Lamentavelmente, os intelectuais desta geração se
despolitizaram, impregnados pela ideia-mestra de que “não há mais utopias”,
dedicando-se unicamente à academia – onde, “a rigor, não há diferença entre um
filósofo e um engenheiro”. Ou seja, as ciências ‘duras” dominam as pesquisas e
detêm a hegemonia.
A historiadora Maria Helena Capelato corrobora essas
considerações e faz uma distinção entre os pensadores comprometidos com a vida
política. Ensina: “há intelectuais
ligados ao PSDB e ao PT; e há os que apenas produzem conhecimento mantendo a
velha postura, típica do século XIX, do “sábio” pensando e falando para si
mesmo”.
Cá no meu canto, fico assuntando sobre esse estranho
silêncio dos intelectuais orgânicos brasileiros.

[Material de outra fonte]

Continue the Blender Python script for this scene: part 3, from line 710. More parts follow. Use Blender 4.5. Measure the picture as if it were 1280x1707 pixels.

Será que, nas trevas em caiu o Brasil, estão com paúra
de registrar para a posteridade que, como alternativa à missão histórica ou
revolucionária, o pragmatismo transformou parte significativa das lideranças
desta geração em meros chefes de quadrilhas? Por que não formulam, nem sequer
especulam, sobre os fatos?
Qual
será o cenário que está sendo montado, ao longo do século XXI? Quais as grandes
tendências?
Que
ideologia está dominando a mídia à essa altura da história da humanidade? Quais
os papéis da Internet? Conseguirá o capitalismo consolidar um novo padrão de
acumulação? Qual o papel do Estado?
A
ambição, a ganância, o individualismo, a competição, a busca do lucro máximo, a
destruição ambiental, a desigualdade social, o colonialismo, a dominação, o
autoritarismo, o patrimonialismo, a corrupção e a violência permanecerão sendo
os nossos paradigmas? Quais os novos conceitos integradores das ciências?
Quais
são os prováveis novos caminhos para a luta dos trabalhadores, no Brasil e no
mundo?
Por
que a esquerda logra ser alternativa de governo, mas não consegue ser
alternativa de poder?
Será a
derrota do pensamento e o triunfo das nulidades, de que falava Ruy?